In announcing his run in the Times newspaper, Johnson loyalist Shapps took a swipe at Mr Sunak, who resigned at about the same time as Mr Javid on Tuesday (July 5).

“I have not spent the last few turbulent years plotting or briefing against the prime minister,” Mr Shapps told the paper. “I have not been mobilising a leadership campaign behind his back.”

Mr Sunak declared his candidacy on Friday (July 8) in a slick video that raised eyebrows among Tory MPs who suggested plans had been in the works for longer than a few days.

And in what the Sun newspaper called the kind of dirty trick likely to sully the contest, a clip from 2007 resurfaced online showing Mr Sunak making a dismissive comment about the working class.

Ms Truss will launch her bid by pledging that she will advocate “classic Conservative principles”, the Mail on Sunday (July 10) reported.

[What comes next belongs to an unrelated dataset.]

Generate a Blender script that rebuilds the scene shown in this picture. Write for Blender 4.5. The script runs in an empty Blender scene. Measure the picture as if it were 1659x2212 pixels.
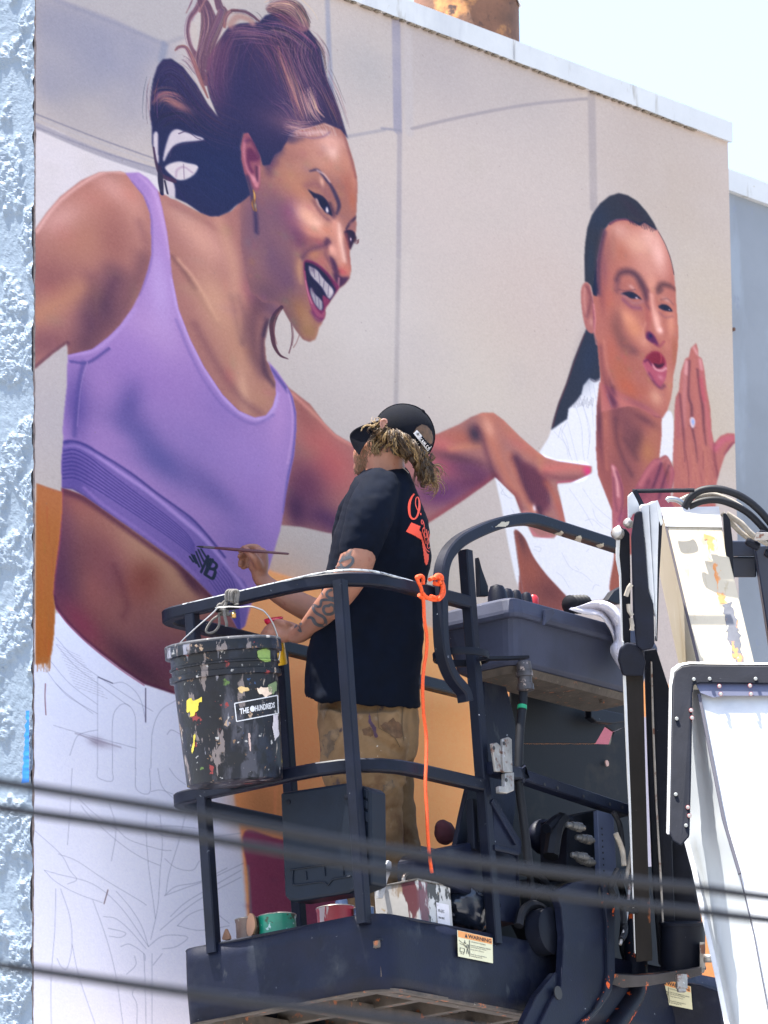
import bpy, bmesh, math, random
import numpy as np
from mathutils import Vector, Matrix, noise as mnoise
from mathutils.bvhtree import BVHTree

random.seed(7)
scene = bpy.context.scene
R = math.radians

# ---------------------------------------------------------------- camera, world, sun, exposure
FPX, CXP, CYP = 14300.0, 829.5, 1106.0            # focal length and centre, in a 1659 x 2212 frame
PITCH, ROLL = R(14.0), 0.0107
CAM = Vector((0, 0, 1.6))
_r0, _u0 = Vector((1, 0, 0)), Vector((0, -math.sin(PITCH), math.cos(PITCH)))
FWD = Vector((0, math.cos(PITCH), math.sin(PITCH)))
RGT = _r0*math.cos(ROLL) - _u0*math.sin(ROLL)
UPV = _u0*math.cos(ROLL) + _r0*math.sin(ROLL)
cd = bpy.data.cameras.new('camera'); cam = bpy.data.objects.new('camera', cd)
scene.collection.objects.link(cam)
cam.matrix_world = Matrix.Translation(CAM) @ Matrix((RGT, UPV, -FWD)).transposed().to_4x4()
cd.sensor_fit = 'VERTICAL'; cd.sensor_height = 36.0; cd.sensor_width = 27.0
cd.lens = FPX/2212*36.0
cd.clip_start = 0.5; cd.clip_end = 6000
cd.dof.use_dof = True; cd.dof.focus_distance = 23.8; cd.dof.aperture_fstop = 7.0
scene.camera = cam

SUN_EL = R(75); SUN_H = Vector((-.992, -.125, 0)).normalized()
TO_SUN = SUN_H*math.cos(SUN_EL) + Vector((0, 0, math.sin(SUN_EL)))
world = bpy.data.worlds.new('World'); scene.world = world; world.use_nodes = True
wn = world.node_tree.nodes; wl = world.node_tree.links
sky = wn.new('ShaderNodeTexSky'); sky.sky_type = 'NISHITA'; sky.sun_disc = False
sky.sun_elevation = SUN_EL; sky.sun_rotation = math.atan2(SUN_H.x, SUN_H.y)
sky.dust_density = 2.2; sky.air_density = 1.0; sky.ozone_density = 1.0
wl.new(sky.outputs[0], wn['Background'].inputs[0]); wn['Background'].inputs[1].default_value = 0.12
sd = bpy.data.lights.new('sun', 'SUN'); sd.energy = 4.0; sd.angle = R(.53); sd.color = (1, .955, .88)
sun = bpy.data.objects.new('sun', sd); scene.collection.objects.link(sun)
sun.rotation_euler = TO_SUN.to_track_quat('Z', 'Y').to_euler()
vs = scene.view_settings
vs.view_transform = 'Standard'; vs.look = 'None'; vs.gamma = 1.0; vs.use_curve_mapping = False
vs.exposure = 1.97
# ---------------------------------------------------------------- geometry helpers
def ray(px, py): return FWD + RGT*((px-CXP)/FPX) + UPV*((CYP-py)/FPX)
def W(px, py, d): return CAM + ray(px, py)*d
def PL(px, py, p0, n):
    v = ray(px, py); return CAM + v*((p0-CAM).dot(n)/v.dot(n))
def rot_tilt(v, t=.06):
    return Vector((v[0]*math.cos(t)-v[2]*math.sin(t), v[1], v[0]*math.sin(t)+v[2]*math.cos(t)))
TH = R(34.5)
EU = rot_tilt((math.sin(TH), math.cos(TH), 0)); EN = rot_tilt((math.cos(TH), -math.sin(TH), 0)); EZ = rot_tilt((0, 0, 1))
ORG = W(815, 1990, 22.9)
def PF(u, n, z): return ORG + EU*u + EN*n + EZ*z          # platform coordinates: along the wall, off the wall, up
WT_ = R(39.2); UW = Vector((math.sin(WT_), math.cos(WT_), 0)); NW = Vector((math.cos(WT_), -math.sin(WT_), 0)); ZZ = Vector((0, 0, 1))
WORG = ORG - NW*1.2; WORG.z = 0
def WF(s, o, z): return WORG + UW*s + NW*o + ZZ*z          # wall coordinates: along, proud of the wall, height
def wall_pt(px, py, off=0.0): return PL(px, py, WORG + NW*off, NW)
def onN(px, py, n): return PL(px, py, PF(0, n, 0), EN)      # point on a platform plane parallel to the wall
def onU(px, py, u): return PL(px, py, PF(u, 0, 0), EU)

class MB:
    def __init__(s): s.v = []; s.f = []; s.sm = []
    def add(s, V, Fs, smooth=False):
        o = len(s.v); s.v += [Vector(p) for p in V]; s.f += [tuple(i+o for i in f) for f in Fs]; s.sm += [smooth]*len(Fs); return s
    def prism(s, poly, ext, smooth=False):
        n = len(poly); ext = Vector(ext); P = [Vector(p) for p in poly]
        V = P + [p+ext for p in P]
        nrm = Vector((0,0,0))
        for i in range(n): nrm += P[i].cross(P[(i+1) % n])
        fl_ = nrm.dot(ext) > 0
        Fs = [tuple(range(n))[::-1] if fl_ else tuple(range(n)), tuple(range(n, 2*n)) if fl_ else tuple(range(n, 2*n))[::-1]]
        for i in range(n):
            j = (i+1) % n
            Fs.append((i, j, n+j, n+i) if fl_ else (j, i, n+i, n+j))
        return s.add(V, Fs, smooth)
    def box(s, c, X, Y, Z):
        c, X, Y, Z = map(Vector, (c, X, Y, Z))
        return s.prism([c-X-Y-Z, c+X-Y-Z, c+X+Y-Z, c-X+Y-Z], Z*2)
    def sweep(s, path, prof, up=(0,0,1), closed=False, caps=True, smooth=True, scale=None):
        """sweep a 2D profile [(side, up)] along a path"""
        P = [Vector(p) for p in path]; n = len(P); up = Vector(up).normalized(); rings = []
        side_prev = None
        for i in range(n):
            a = P[i-1] if (i > 0 or closed) else P[i]; b = P[(i+1) % n] if (i < n-1 or closed) else P[i]
            t = (b-a).normalized(); sd = t.cross(up)
            if sd.length < .05: sd = side_prev or t.orthogonal()
            sd = sd.normalized()
            if side_prev is not None and sd.dot(side_prev) < 0 and abs(t.dot(up)) > .6: sd = -sd
            side_prev = sd; u2 = sd.cross(t).normalized()
            k = scale[i] if scale is not None else 1
            m = 1.0
            if 0 < i < n-1:
                c = (P[i]-P[i-1]).normalized().dot((P[i+1]-P[i]).normalized()); m = 1/max(.6, math.sqrt(max(.1, (1+c)/2)))
            rings.append([P[i] + sd*(x*k*m) + u2*(y*k) for x, y in prof])
        m_ = len(prof); V = [p for r in rings for p in r]; Fs = []
        for i in range(n if closed else n-1):
            for j in range(m_):
                a0 = i*m_+j; a1 = i*m_+(j+1) % m_; b0 = ((i+1) % n)*m_+j; b1 = ((i+1) % n)*m_+(j+1) % m_
                Fs.append((a0, a1, b1, b0))
        if caps and not closed: Fs += [tuple(range(m_))[::-1], tuple(range((n-1)*m_, n*m_))]
        return s.add(V, Fs, smooth)
    def tube(s, path, r, seg=8, **k):
        if isinstance(r, (list, tuple)): k['scale'] = np.interp(np.linspace(0, 1, len(path)), np.linspace(0, 1, len(r)), r); r = 1
        return s.sweep(path, [(r*math.cos(2*math.pi*j/seg), r*math.sin(2*math.pi*j/seg)) for j in range(seg)], **k)
    def lathe(s, prof, base, axis, seg=32, smooth=True, jit=0):
        axis = Vector(axis).normalized(); X = axis.orthogonal().normalized(); Y = axis.cross(X); base = Vector(base)
        V = []; n = len(prof)
        for (r, h) in prof:
            for j in range(seg):
                a = 2*math.pi*j/seg; V.append(base + axis*h + (X*math.cos(a)+Y*math.sin(a))*r)
        Fs = [(i*seg+j, i*seg+(j+1) % seg, (i+1)*seg+(j+1) % seg, (i+1)*seg+j) for i in range(n-1) for j in range(seg)]
        if prof[0][0] > 1e-4: Fs.append(tuple(range(seg))[::-1])
        if prof[-1][0] > 1e-4: Fs.append(tuple(range((n-1)*seg, n*seg)))
        return s.add(V, Fs, smooth)
    def loft(s, rings, smooth=True, caps=True):
        m_ = len(rings[0]); n = len(rings); V = [p for r in rings for p in r]
        Fs = [(i*m_+j, i*m_+(j+1) % m_, (i+1)*m_+(j+1) % m_, (i+1)*m_+j) for i in range(n-1) for j in range(m_)]
        if caps: Fs += [tuple(range(m_))[::-1], tuple(range((n-1)*m_, n*m_))]
        return s.add(V, Fs, smooth)
    def ellipsoid(s, c, X, Y, Z, su=16, sv=10):
        c, X, Y, Z = map(Vector, (c, X, Y, Z)); rings = []
        for i in range(1, sv):
            th = math.pi*i/sv
            rings.append([c - Z*math.cos(th) + (X*math.cos(2*math.pi*j/su)+Y*math.sin(2*math.pi*j/su))*math.sin(th) for j in range(su)])
        o = len(s.v); V = [p for r in rings for p in r] + [c-Z, c+Z]; n = len(rings)
        Fs = [(i*su+j, i*su+(j+1) % su, (i+1)*su+(j+1) % su, (i+1)*su+j) for i in range(n-1) for j in range(su)]
        b, t = n*su, n*su+1
        Fs += [(b, (j+1) % su, j) for j in range(su)] + [(t, (n-1)*su+j, (n-1)*su+(j+1) % su) for j in range(su)]
        return s.add(V, Fs, True)
    def limb(s, pts, seg=14):
        """closed tapered limb through [(point, radius)] with rounded ends"""
        P = spline(np.array([list(p)+[r] for p, r in pts]), False, 5)
        path = [Vector(q[:3]) for q in P]; rad = [q[3] for q in P]
        t0 = (path[0]-path[1]).normalized(); t1 = (path[-1]-path[-2]).normalized()
        pa, ra = [], []
        for a in (80, 60, 35): pa.append(path[0]+t0*rad[0]*math.sin(R(a))); ra.append(rad[0]*math.cos(R(a)))
        pb, rb = [], []
        for a in (35, 60, 80): pb.append(path[-1]+t1*rad[-1]*math.sin(R(a))); rb.append(rad[-1]*math.cos(R(a)))
        path = pa+path+pb; rad = ra+rad+rb
        return s.sweep(path, [(math.cos(2*math.pi*j/seg), math.sin(2*math.pi*j/seg)) for j in range(seg)], up=(.13, .9, .31), scale=rad)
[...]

Mr Zahawi began his campaign with his own low-tax pledge and seemed to garner endorsements even before he announced, including from former Northern Ireland secretary Brandon Lewis.

Ms Truss ranked just behind Mr Sunak in an opinion poll for Channel 4 News. He was backed by 25 per cent and Ms Truss by 21 per cent in the survey of Conservative Party members, who will pick from the final two candidates.

In one of the more unexpected developments late on Saturday, a Times journalist tweeted that Mr Tom Tugendhat, the centrist chair of the House of Commons foreign affairs committee who was often critical of Mr Johnson, won the endorsement of Ms Anne-Marie Trevelyan, the international trade secretary and a key member of the right-wing European Research Group.

The other two declared candidates from outside Mr Johnson’s Cabinet are pro-Brexit Attorney-General Suella Braverman and Ms Kemi Badenoch, minister of state for equalities.

Defence Secretary Ben Wallace, initially seen as a favourite to succeed Mr Johnson, said on Saturday that he decided not to run.

Meanwhile, Mr Johnson will stay on until his successor is announced, which the party says will be in September. He has appointed a caretaker government which he insists will not “make major changes of direction”.

The 1922 Committee of rank-and-file Tory MPs is drawing up plans for an accelerated leadership contest. The two finalists will then embark on a six-week tour of Britain, and more than 100,000 Conservative party members will decide who moves into 10 Downing Street.